Compassionate mentorship both inside and outside the lab

Karthish Manthiram, visiting assistant professor of chemical engineering, has been honored as Committed to Caring for encouraging students to live balanced lives.

Daniel Korsun | Office of Graduate Education

Although his professional expertise lies in developing chemical catalysts, MIT Visiting Professor Karthish Manthiram also makes sure to catalyze positive relationships with his graduate students.

Manthiram is concluding his appointment as an assistant professor of chemical engineering at MIT. He is the principal investigator for the Manthiram Lab, which focuses on developing and producing key catalysts that are essential in chemical production. Crucially, Manthiram’s lab focuses on using clean, renewable energy to produce these catalysts, in an effort to reduce the carbon footprint associated with the production of important chemicals.

Manthiram is in the process of moving his laboratory to a new home at Caltech in Pasadena, California. Although the MIT community will miss his mentorship and kind ways, the Caltech community will be gaining a talented scientist and a compassionate mentor.

Encouraging dialogue

According to his graduate students, Manthiram has actively worked to foster an open and communicative group environment, where group members can discuss a variety of topics without fear of retribution or judgement.

In order to support and accelerate increasingly common and important discussions about the academic experience, Manthiram “intentionally creates spaces … for open dialogue about mental health, diversity and inclusion, [and] transparency and reproducibility in scientific research.” Because of Manthiram’s clear dedication to these issues and to encouraging dialogue about them, his students feel comfortable voicing their own opinions openly.

Crucially, he also takes his students’ feedback to heart in an effort to create the best learning environment possible. One of his nominators noted that “he is constantly seeking our feedback about anything he or the group can improve, and actually takes action on the feedback we provide.” Not only is Manthiram a supportive and kind mentor, but he actively works to tailor his mentorship style to better suit his students.

Managing work-life balance

The trials and tribulations of an MIT graduate student can be quite grueling, and unfortunately can often spill over into a student’s personal life.
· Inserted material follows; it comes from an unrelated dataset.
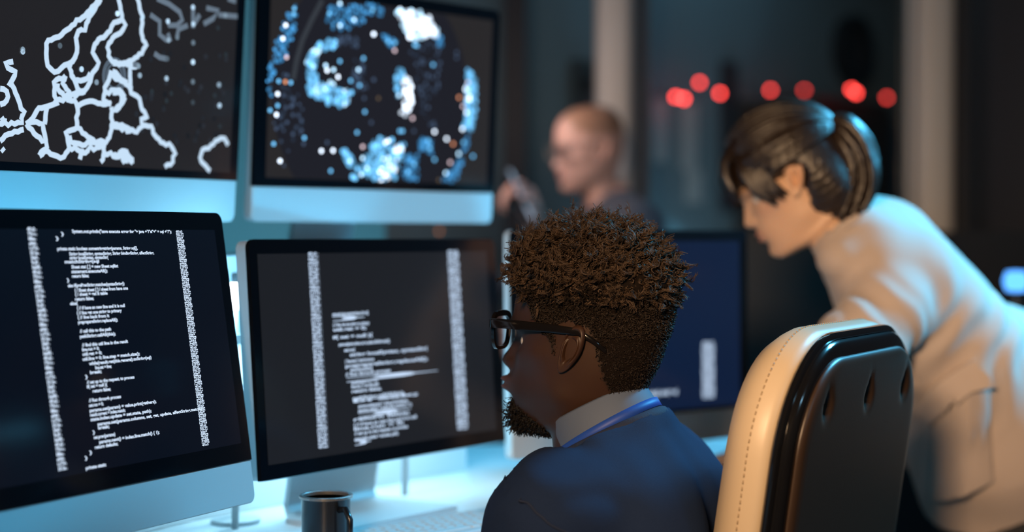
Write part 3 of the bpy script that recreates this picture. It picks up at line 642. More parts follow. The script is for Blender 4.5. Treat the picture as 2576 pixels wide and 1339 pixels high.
# ------------------------------------------------------------------ monitors
SW, SG, SC = .5275, .318, .0533
def monitor(name, corner, yaw, tilt, w, g, c, surf, label, disp_mat, margins, foot=.095, side=.020, neck_w=.12, cat='computer', group='all in one desktop computers'):
    """corner = right bottom corner of the front glass (world); local frame of the thing: x along the screen, y away from the viewer"""
    u = V(math.cos(yaw), math.sin(yaw), 0); nb = V(-math.sin(yaw), math.cos(yaw), 0)
    gc = np.array(corner)-u*w/2
    base = gc+nb*foot
    r = empty(name, (base[0], base[1], surf), yaw, label, cat, group)
    G0 = V(0, -foot, gc[2]-surf); uv = V(0, math.sin(tilt), math.cos(tilt)); un = V(0, -math.cos(tilt), math.sin(tilt))
    P = lambda a, b, d=0.: G0+V(1, 0, 0)*a+uv*b+un*d
    mp = lambda v: np.array([P(y, z-c, -x) for x, y, z in v])
    # aluminium housing: thin straight rim, then a swelling back
    rings = [(.0012, 0.), (0, .0012), (0, side-.001), (.001, side), (.003, side+.002), (.003, side+.012, .90), (.003, side+.022, .74), (.003, side+.030, .5), (.003, side+.033, .25)]
    v, f = slab(w, g+c, .0115, .0115, rings, 0, 8)
    mk('housing', mp(v), f, M['alu'], r, True, local=True, autosmooth=35)
    v, f = slab(w+.0006, g+.0003, .0116, .0006, [(.0000, .0045), (0, 0.), (0, -.0012), (.0008, -.0018)], 0, 8)
    gl = mk('screen_glass', np.array([P(y, z+.0005, -x) for x, y, z in v]), f, M['bezel'], r, True, local=True, autosmooth=35); gl.data.materials.append(M['gasket'])
    for p_ in gl.data.polygons: p_.material_index = int(abs(p_.normal[1]) < .8)
    l, rr, b, t = margins
    m_ = MB(); m_.add([P(-w/2+l, b, .0021), P(w/2-rr, b, .0021), P(w/2-rr, g-t, .0021), P(-w/2+l, g-t, .0021)], [(0, 1, 2, 3)])
    ds = m_.build('display', disp_mat, gl, local=True)
    # foot and neck: one bent sheet of aluminium
    zc = G0[2]-c; sh = MB(); yb = .05; prof = [(-.085, .0), (.04, .0), (.062, .004), (.068, .02), (.045, max(zc+.06, .10)), (-.02, zc+.14)]
    nw = neck_w
    th = .008; pts = []
    for i, (y, z) in enumerate(prof):
        pts.append((y, z))
    for i in range(len(pts)-1):
        (y0, z0), (y1, z1) = pts[i], pts[i+1]; L = math.hypot(y1-y0, z1-z0); ny, nz = -(z1-z0)/L, (y1-y0)/L
        w0 = nw*(1.25 if i < 2 else 1.); w1 = nw*(1.25 if i < 1 else 1.)
        vv = [(-w0/2, y0, z0), (w0/2, y0, z0), (w1/2, y1, z1), (-w1/2, y1, z1)]
        vv += [(x, y+ny*th, z+nz*th) for x, y, z in vv]
        sh.add(vv, [(0, 1, 2, 3), (4, 7, 6, 5), (0, 4, 5, 1), (1, 5, 6, 2), (2, 6, 7, 3), (3, 7, 4, 0)])
    sh.build('stand', M['alu'], r, local=True)
    Q = lambda a, b, d=.0024: P(w/2+a, b, d)     # a measured from the right bottom corner (negative to the left)
    return r, ds, Q
def corner(x, y, z, s=1.): return (x*s, y*s, H+z*s)
mar = (.0245, .0185, .0235, .0215)
# lower left computer: a page of code
r, ds, Q = monitor('desktop_computer', corner(-.3327, 2.0219, -.2862), R(62.59), R(8.61), SW, SG, SC, DZ, 'silver computer nearest the camera, lower left, a full page of code on its screen', display('display navy', (.0022, .0036, .0085)), mar)
tx = MB()
for (u, v, w), s in zip(M1, CODE1): text_row(tx, Q, s, u*1e-4, v*1e-4, w*1e-4, .0036)
for i in range(51):
    k = i/50.; v = (2965-k*2635)*1e-4; s = HEX[(i*5) % 9]; w = (.0118 if len(s) > 4 else .0098)
    text_row(tx, Q, s, -.3452+k*.0038, v, w, .0040)
    text_row(tx, Q, ':', -.3452+k*.0038+w+.0012, v-.0006, .0010, .0028)
for i in range(100):
    k = i/99.; v = (2945-k*2645)*1e-4; s = HEX[(i*7) % 9]
    text_row(tx, Q, s, -.0954, v, .0142 if i % 3 else .0125, .0022)
tx.build('code_text', M['ctext'], ds, local=True)
# lower right monitor without a chin
r, ds, Q = monitor('computer_monitor', corner(-.0109, 2.4922, -.3227), R(52.68), R(4.08), .5256, SG, .0005, DZ, 'lower monitor with black frame and no silver chin, blurred code between two white columns', display('display grey', (.0115, .0125, .0155)), (.0144, .0230, .0205, .0190), cat='monitor', group='computer monitors', side=.024, foot=.062, neck_w=.185)
tx = MB()
for i, (u, v, w) in enumerate(M2): text_row(tx, Q, CODE1[(i*7+3) % 47] if w > 300 else 'set.run(', u*1e-4, v*1e-4, w*1e-4, .0046)
for i in range(64):
    k = i/63.; v = (2990-k*2650)*1e-4
    text_row(tx, Q, HEX[(i*5) % 9], -.4172, v, .0185 if i % 2 else .0170, .0034); text_row(tx, Q, ':', -.3978, v, .0010, .0024)
    v = (2995-k*2690)*1e-4; text_row(tx, Q, HEX[(i*4) % 9], -.1190, v, .0270 if i % 3 else .0250, .0036)
tx.build('code_text', M['ctext2'], ds, local=True)
# upper left: map
UL_Y, UL_T = R(58.91), R(-3.71)
r, ds, Q = monitor('desktop_computer', corner(-.3612, 2.0857, .0715, 1.12), UL_Y, UL_T, SW*1.12, SG*1.12, SC*1.12, TOP, 'silver computer on the upper shelf at top left, white outlines of coasts on its screen', display('display charcoal', (.0165, .0150, .0165)), tuple(q*1.0 for q in (.027, .0175, .0115, .024)), foot=.10)
def ribbon(mb_, Q, pts, w, col=None, d=.0024):
    p = np.array(pts, float); n = len(p); v = []
    for i in range(n):
        t = p[min(i+1, n-1)]-p[max(i-1, 0)]; t /= np.linalg.norm(t)+1e-9; q = V(-t[1], t[0])*w/2
        v += [Q(*(p[i]+q), d), Q(*(p[i]-q), d)]
    mb_.add(v, [(2*i, 2*i+1, 2*i+3, 2*i+2) for i in range(n-1)], col)
def dot(mb_, Q, c, r, col=None, d=.0026, n=10):
    mb_.add([Q(c[0]+r*math.cos(2*math.pi*k/n), c[1]+r*math.sin(2*math.pi*k/n), d) for k in range(n)], [tuple(range(n))], col)
def rough(pts, amp, step):
    o = []
    for a, b in zip(pts[:-1], pts[1:]):
        a = V(*a); b = V(*b); L = np.linalg.norm(b-a); k = max(1, int(L/step)); n_ = V(-(b-a)[1], (b-a)[0])/(L+1e-9)
        for i in range(k): o.append(a+(b-a)*i/k+n_*(rng.normal()*amp if i else rng.normal()*amp*.4))
    o.append(V(*pts[-1])); return o
uclip = -.0180; vclip = .0120; vtop = SG*1.12-.0245
def clipline(pts): return [V(min(q[0], uclip), min(max(q[1], vclip), vtop)) for q in pts]
mp_ = MB()
for i, l in enumerate(MAP):
  if min(q[0] for q in l) < -1200: ribbon(mp_, Q, clipline(rough([(a*1e-4, b*1e-4) for a, b in l], .0012, .0045)), .0072, None, .0024+.00001*i)
mp_.build('coast_lines', M['cmap'], ds, True, local=True); mp_ = MB()
for i, l in enumerate(MAP):
  if min(q[0] for q in l) >= -1200: ribbon(mp_, Q, clipline(rough([(a*1e-4, b*1e-4) for a, b in l], .0012, .0045)), .0072, None, .0026)
mp_.build('coast_curve', M['cmap'], ds, True, local=True)
mp_ = MB()
for i, l in enumerate(MAPD): ribbon(mp_, Q, clipline([(a*1e-4, b*1e-4) for a, b in l]), .0075, (.14, .19, .25), .0030+.00001*i)
for a, b, k in MAPDOT: dot(mp_, Q, (min(a*1e-4, uclip-.003), b*1e-4), .0038, tuple(np.array((.55, .78, 1.))*(.03+.0155*k*k)), .0034)
for i in range(46):
    q = (-.215+rng.random()*.18, .05+rng.random()*.13); dot(mp_, Q, q, .0042, tuple(np.array((.5, .6, .8))*(.024+.03*rng.random())), .0023)
for a, b in ((-.2553, .1320),):
    for rr in (.0135, .0175, .0205):
        ribbon(mp_, Q, [(a+rr*math.cos(t), b+rr*1.15*math.sin(t)) for t in np.linspace(0, 2*math.pi, 25)], .0028, (.10, .14, .19), .0023)
mp_.build('map_dots', M['vcol'], ds, True, True, 'Emit', local=True)
# upper right: globe of points
r, ds, Q = monitor('desktop_computer', corner(-.0338, 2.7952, .0744), R(47.0), R(-2.97), SW, SG, SC, TOP, 'silver computer on the upper shelf showing a globe of glowing blue dots', display('display brown', (.0215, .0185, .0180)), (.0235, .0180, .0145, .0185), foot=.09, neck_w=.135)
COL = {'W': (1.9, 2.2, 2.6), 'w': (1.0, 1.6, 2.1), 'c': (.22, .72, 1.25), 'b': (.07, .34, .72), 'd': (.05, .08, .14), 'p': (1.1, .85, .95), 'o': (1.05, .42, .22), 'e': (.12, .085, .05)}
gm = MB()
gl_c = V(-.285, .150); n = 64
gm.add([Q(gl_c[0]+.212*math.cos(2*math.pi*k/n), min(max(gl_c[1]+.212*math.sin(2*math.pi*k/n), .0155), .298), .0023) for k in range(n)], [tuple(range(n))], (.0145, .0155, .0225))
ribbon(gm, Q, [(a*1e-4, b*1e-4) for a, b in GARC], .0085, (.040, .048, .060), .0026)
def inpoly(p, poly):
    c = False; n = len(poly)
    for i in range(n):
        a, b = poly[i], poly[(i+1) % n]
        if (a[1] > p[1]) != (b[1] > p[1]) and p[0] < (b[0]-a[0])*(p[1]-a[1])/(b[1]-a[1])+a[0]: c = not c
    return c
dl = .0028
for k, cnt, poly in GPOLY:
    cnt = int(cnt*(1.5 if k in 'Wwcb' else 1))
    poly = [(a*1e-4, b*1e-4) for a, b in poly]; xs = [p[0] for p in poly]; ys = [p[1] for p in poly]; made = 0; tries = 0
    area = abs(sum(poly[i][0]*poly[(i+1) % len(poly)][1]-poly[(i+1) % len(poly)][0]*poly[i][1] for i in range(len(poly))))/2
    while made < cnt and tries < 5000:
        tries += 1; p = (min(xs)+rng.random()*(max(xs)-min(xs)), min(ys)+rng.random()*(max(ys)-min(ys)))
        if inpoly(p, poly) and p[1] < .297 and p[1] > .018:
            made += 1; br = .45+1.2*rng.random()**1.5
            dot(gm, Q, p, (.0021+.0016*rng.random())*(1.35 if k in 'Wwc' else 1.), tuple(np.array(COL[k])*br), .0027+.000004*made, 8)
for a, b, k in GDOT: dot(gm, Q, (a*1e-4, min(b*1e-4, .296)), .0030, tuple(np.array(COL[k])*1.5), .0036, 10)
gm.build('globe_dots', M['vcol'], ds, False, True, 'Emit', local=True)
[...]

However, Manthiram makes it clear to his students that he wants them to strive for an appropriate level of work-life balance, and that he cares about them even after they leave the lab for the day.

Manthiram makes his commitment to balanced living very clear in a laboratory compact that he has published on his lab’s website. In it, he emphasizes the lab’s goal of pushing the boundaries of electrified chemical synthesis, while also recognizing that he and the lab’s other members should “value growth in all aspects of our lives,” because while “research and science are an important facet of what we do … we recognize the importance of living our daily lives outside of the lab fully.”

Manthiram takes the goals outlined by the laboratory compact to heart; as one nominator put it, “he has always empathized and made me feel as not just a grad student, but somebody he truly cares about,” while another wrote that Manthiram always encourages self-reflection among his students so that they can pursue a more balanced life.

Manthiram’s students are incredibly grateful that their advisor truly cares about their overall happiness and success outside of academia. One nominator summarized: “What Karthish has done for me, that nobody has ever done before, is try to guide me to living a better life, not simply a more productive one.”